I actually deeply fear immortality. I am terrified of being forced to live forever.
(On that note, I fear the idea of a life after this one as well. The lack of freedom to become nothing is rather nerve wracking.)
I was thinking of something else.
We don't know what happens after we die, but it's possible that there is a continuation and that we're here for a purpose, and that purpose is temporary. Worse comes to worse, I face Oblivion which is just oblivion, but potentially I could face something else entirely, I could wake from this dream to something I can't even imagine. I don't really want to remove that potential just because I don't have any certainty of it.
How do you know what criteria exist to determine a continuation. Perhaps only those who strived for immortality may join the gods, or perhaps those who were nice to others get sent to oblivion.
As far as you know, there is potential that anything may happen, and you can't predict it.
In fact could be that you are removing your potential for continuation just by having posted that.
Indeed it could, it could also be that what comes after I die is, in fact, a very preferable change from this current existence. Maybe it's easier, the Tibetan Book of the Dead claims being human is the most difficult (and spiritually rewarding) type of incarnation. While I acknowledge the preciousness of such an existence, it might be tremendously relieving to move on to lighter modes of travel.
Again though, it's a personal type of preference. Maybe you'd choose not to give death the benefit of the doubt and instead say since you can't know what happens, best just live forever.
Well the point of my post was that I give neither the benefit of the doubt.
No form of reasoning can discern the reality behind the situation logically. Whether I should live or die and the consequences therein are undefined and will remain so as long as I do not have the meaning of life.
I currently choose to live out my natural life and then die, purely because I do.

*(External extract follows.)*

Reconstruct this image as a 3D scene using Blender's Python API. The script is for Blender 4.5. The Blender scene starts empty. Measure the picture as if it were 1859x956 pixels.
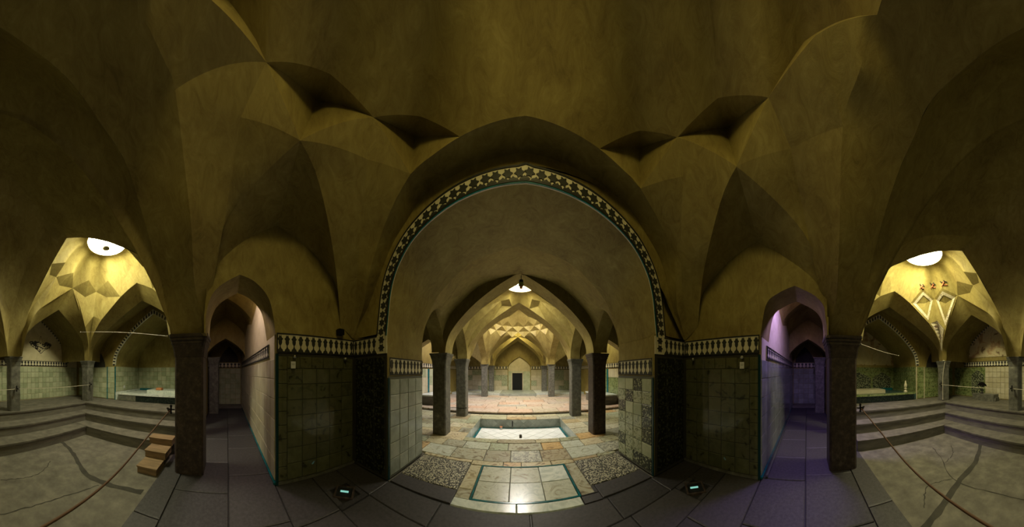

I want that because to me it feels natural, but how that feeling originated or whether it is the right thing to do I cannot know.
In a way there is a beauty in this situation in that, no decision can be faulted or praised.
I do not necessarily grant death the benefit of the doubt, I play with possibility.
I almost feel like you're taking basic absurdism and transforming it into a nihilistic approach. Almost, it's not quite hard headed nihilism of course. An incapability of knowing does not remove the fruit of the search for knowledge, and a lack of objective meaning does not devalue subjective meaning, inherently. The concept of meaning is not irrelevant simply because it is untouchable.
It's a funny thing we do as existentialists. We advocate in concept that we grasp no essence and merely play a part for a purpose beyond the reasoning of the part we play. But as long as we play, we may as well play it out, our reasoning suggests. Experientially, of course, we instill essence into everything and even if logically we know the essence is granted subjectively, it's only in very brief moments of confrontation with the absurd that we ever truly act like it.
Really, the information, or lack thereof, exists and causes us to choose. The choice you make may simply be acceptance of your nature, but if so and immortality became a possibility would it be your nature to make that choice? And if not wouldn't you be advocating the authentic wild course of natural selection over the directional pivot of civilized man? We accept that man has made all sorts of technology we utilize and it's as natural as a crow dropping nuts from a traffic light. But in some instances we choose to steer away from the potential technology gives us, for example where it's risky or ultimately detrimental. We don't know the outcome, whether we pursue or steer clear of particular technological potential. We make choices based on data and predictions.
You may need to make the choice whether to die, for all you know. This choice has to be based on some amount of data, or lack thereof. Advocates of immortality say there's not enough information to prove an afterlife so they may as well just keep going. I also agree, but I think there's not enough data to prove most things, and though when I was 13 I decided that I should act as though god and the afterlife don't exist since I can't know for sure, I've since moved on from that position. Part of the reason I moved on is because I've compiled such a tremendous amount of data about different cultures' beliefs on the afterlife and it's moved me into a position of more confidence. But what's really helped is ascertaining the nature of consciousness and understanding I can ultimately be free of my identity and the irrational compulsion to continue it. Granted, I can't make the choice to die unless I were in tremendous pain or something. I've very briefly (both in death meditation and DMT) hit that ineffable and insightful feeling I'm trying to promote its examination but if I lived in a world where the only way I had any certainty I would die is if I chose to do so, I don't know. I mean, essentially one also caresses the unknown which, with death, sits at our shoulder at all times anyways, but it's an easy poltergeist to distract yourself from, especially if you have no certain knowledge of its inevitable visitation.